Her star power isn’t quite matched by anyone else in the film, though, Leslie Mann does turn in one of her best performances in years as the mom to Raiff’s floundering Andrew. Raiff’s script, meanwhile, doesn’t know how to stop when it’s ahead, and the film’s interest in tying off its characters’ problems as neatly as possible results in Cha Cha Real Smooth lasting about 10 minutes longer than it should. But the film’s failure to recognize its own, better ending doesn’t matter all that much considering how emotionally resonant everything is that comes before its superfluous epilogue.
That’s because the story Cha Cha Real Smooth ultimately tells feels like a mature and organic progression of the one Raiff told in his debut feature.
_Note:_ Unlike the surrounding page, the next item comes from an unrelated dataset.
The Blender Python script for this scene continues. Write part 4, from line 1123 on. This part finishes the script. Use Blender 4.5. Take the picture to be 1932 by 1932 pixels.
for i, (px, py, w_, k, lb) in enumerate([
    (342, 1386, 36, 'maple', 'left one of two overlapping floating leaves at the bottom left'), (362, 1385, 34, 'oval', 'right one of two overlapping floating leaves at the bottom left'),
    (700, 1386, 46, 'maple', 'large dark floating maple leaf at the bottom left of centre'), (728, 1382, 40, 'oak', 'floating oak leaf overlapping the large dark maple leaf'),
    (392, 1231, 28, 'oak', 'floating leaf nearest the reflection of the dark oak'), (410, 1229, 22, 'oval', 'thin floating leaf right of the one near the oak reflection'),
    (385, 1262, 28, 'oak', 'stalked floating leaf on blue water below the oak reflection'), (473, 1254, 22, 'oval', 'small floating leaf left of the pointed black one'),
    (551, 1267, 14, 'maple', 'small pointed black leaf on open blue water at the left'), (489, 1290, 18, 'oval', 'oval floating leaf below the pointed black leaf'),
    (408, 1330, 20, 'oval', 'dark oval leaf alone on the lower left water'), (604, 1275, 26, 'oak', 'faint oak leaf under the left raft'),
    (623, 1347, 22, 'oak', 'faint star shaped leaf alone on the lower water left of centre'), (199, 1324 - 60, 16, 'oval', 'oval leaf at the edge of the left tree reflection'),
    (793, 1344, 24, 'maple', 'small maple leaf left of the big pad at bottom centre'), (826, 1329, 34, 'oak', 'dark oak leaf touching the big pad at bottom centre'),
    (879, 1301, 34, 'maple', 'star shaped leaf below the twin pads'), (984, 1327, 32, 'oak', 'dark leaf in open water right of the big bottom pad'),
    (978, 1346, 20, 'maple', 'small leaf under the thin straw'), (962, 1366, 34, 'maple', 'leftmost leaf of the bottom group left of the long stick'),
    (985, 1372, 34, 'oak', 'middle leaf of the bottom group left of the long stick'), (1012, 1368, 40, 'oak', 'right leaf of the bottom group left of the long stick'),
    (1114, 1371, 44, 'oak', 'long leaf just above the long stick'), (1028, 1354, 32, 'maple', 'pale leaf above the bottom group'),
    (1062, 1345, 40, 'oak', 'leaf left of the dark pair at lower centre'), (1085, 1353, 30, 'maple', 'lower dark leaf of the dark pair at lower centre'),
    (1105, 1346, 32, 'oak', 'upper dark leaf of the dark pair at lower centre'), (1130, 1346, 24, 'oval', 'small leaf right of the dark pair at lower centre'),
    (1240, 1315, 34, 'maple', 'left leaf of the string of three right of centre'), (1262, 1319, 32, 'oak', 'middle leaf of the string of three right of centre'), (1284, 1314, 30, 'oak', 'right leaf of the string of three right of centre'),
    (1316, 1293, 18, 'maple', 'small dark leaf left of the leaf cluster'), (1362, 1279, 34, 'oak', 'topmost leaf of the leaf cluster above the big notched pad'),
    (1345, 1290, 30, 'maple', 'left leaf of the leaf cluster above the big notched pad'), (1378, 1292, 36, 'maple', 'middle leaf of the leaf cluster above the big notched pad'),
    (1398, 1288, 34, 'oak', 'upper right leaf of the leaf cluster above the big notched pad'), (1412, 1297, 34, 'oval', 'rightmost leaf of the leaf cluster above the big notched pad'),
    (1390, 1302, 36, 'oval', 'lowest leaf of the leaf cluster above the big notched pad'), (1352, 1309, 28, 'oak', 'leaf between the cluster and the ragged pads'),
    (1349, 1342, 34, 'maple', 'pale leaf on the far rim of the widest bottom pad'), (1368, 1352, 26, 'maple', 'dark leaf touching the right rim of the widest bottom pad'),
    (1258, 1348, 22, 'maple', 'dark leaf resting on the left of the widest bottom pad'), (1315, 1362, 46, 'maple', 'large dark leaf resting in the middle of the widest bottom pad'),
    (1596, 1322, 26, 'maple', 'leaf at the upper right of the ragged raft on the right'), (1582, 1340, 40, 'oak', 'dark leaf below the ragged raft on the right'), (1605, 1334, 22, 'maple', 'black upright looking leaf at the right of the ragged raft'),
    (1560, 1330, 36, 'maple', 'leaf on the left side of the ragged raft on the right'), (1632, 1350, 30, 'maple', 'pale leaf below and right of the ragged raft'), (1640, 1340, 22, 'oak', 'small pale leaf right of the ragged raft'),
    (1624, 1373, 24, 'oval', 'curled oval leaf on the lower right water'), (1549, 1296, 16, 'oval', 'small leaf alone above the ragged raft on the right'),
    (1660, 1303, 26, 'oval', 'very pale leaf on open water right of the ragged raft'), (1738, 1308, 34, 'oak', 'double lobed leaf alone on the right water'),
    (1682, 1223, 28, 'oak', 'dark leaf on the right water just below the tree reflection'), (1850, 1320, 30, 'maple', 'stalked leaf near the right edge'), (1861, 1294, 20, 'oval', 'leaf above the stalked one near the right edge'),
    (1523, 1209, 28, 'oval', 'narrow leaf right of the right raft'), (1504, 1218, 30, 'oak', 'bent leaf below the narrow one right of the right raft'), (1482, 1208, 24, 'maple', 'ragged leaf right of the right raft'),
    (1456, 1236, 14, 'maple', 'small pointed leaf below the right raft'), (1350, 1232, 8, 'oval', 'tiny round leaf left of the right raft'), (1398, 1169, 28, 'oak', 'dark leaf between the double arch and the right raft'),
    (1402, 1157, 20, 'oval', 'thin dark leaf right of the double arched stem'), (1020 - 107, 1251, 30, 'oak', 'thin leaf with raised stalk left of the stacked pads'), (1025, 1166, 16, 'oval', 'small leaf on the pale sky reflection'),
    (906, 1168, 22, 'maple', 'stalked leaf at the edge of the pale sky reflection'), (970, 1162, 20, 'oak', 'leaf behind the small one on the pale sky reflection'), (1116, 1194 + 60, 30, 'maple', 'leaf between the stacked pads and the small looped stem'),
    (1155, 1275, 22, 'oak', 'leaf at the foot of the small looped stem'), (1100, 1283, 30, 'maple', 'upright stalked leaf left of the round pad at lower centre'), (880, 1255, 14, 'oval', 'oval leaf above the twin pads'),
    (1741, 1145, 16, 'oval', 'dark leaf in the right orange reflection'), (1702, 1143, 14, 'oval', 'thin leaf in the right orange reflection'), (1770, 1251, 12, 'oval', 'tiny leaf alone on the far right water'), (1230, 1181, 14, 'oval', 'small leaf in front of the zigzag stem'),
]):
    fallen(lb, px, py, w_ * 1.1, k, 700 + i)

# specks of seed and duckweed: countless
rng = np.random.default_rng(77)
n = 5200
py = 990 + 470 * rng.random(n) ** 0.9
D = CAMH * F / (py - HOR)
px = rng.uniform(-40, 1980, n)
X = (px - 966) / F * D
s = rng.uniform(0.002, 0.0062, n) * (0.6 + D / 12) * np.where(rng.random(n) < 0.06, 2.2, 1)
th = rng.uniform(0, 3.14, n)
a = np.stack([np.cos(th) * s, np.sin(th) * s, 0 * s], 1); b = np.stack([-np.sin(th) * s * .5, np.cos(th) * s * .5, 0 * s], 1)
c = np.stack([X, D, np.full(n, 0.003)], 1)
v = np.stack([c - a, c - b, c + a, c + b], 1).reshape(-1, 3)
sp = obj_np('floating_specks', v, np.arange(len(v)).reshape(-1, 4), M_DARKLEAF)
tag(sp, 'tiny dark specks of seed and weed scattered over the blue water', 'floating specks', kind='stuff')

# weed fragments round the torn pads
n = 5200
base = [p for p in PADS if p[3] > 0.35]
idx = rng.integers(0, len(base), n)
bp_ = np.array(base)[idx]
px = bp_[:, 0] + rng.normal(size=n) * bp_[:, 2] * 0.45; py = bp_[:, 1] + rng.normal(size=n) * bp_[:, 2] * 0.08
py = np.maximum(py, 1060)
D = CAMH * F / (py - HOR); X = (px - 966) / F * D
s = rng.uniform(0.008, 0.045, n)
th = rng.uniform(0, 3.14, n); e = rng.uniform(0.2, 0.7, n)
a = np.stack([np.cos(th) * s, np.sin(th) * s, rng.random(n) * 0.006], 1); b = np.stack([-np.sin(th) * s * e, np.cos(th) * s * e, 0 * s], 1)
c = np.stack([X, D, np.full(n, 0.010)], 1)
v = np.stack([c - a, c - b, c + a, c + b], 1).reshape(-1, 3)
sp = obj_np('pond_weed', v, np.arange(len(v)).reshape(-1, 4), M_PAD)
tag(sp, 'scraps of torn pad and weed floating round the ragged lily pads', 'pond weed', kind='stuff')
Both films are about the painful process of learning to live away from the people and places that you’ve tied yourself to, but Cha Cha Real Smooth makes its most compelling points when it’s using that foundation to interrogate the ways in which love can both heighten and complicate our moments of growth.
As one particularly raw conversation between Domino and Andrew proves, love may be important, but it’s not nearly as essential as understanding when it’s time to hold on and when it’s time to let go.
Cha Cha Real Smooth premieres in select theaters and on Apple TV+ on Friday, June 17.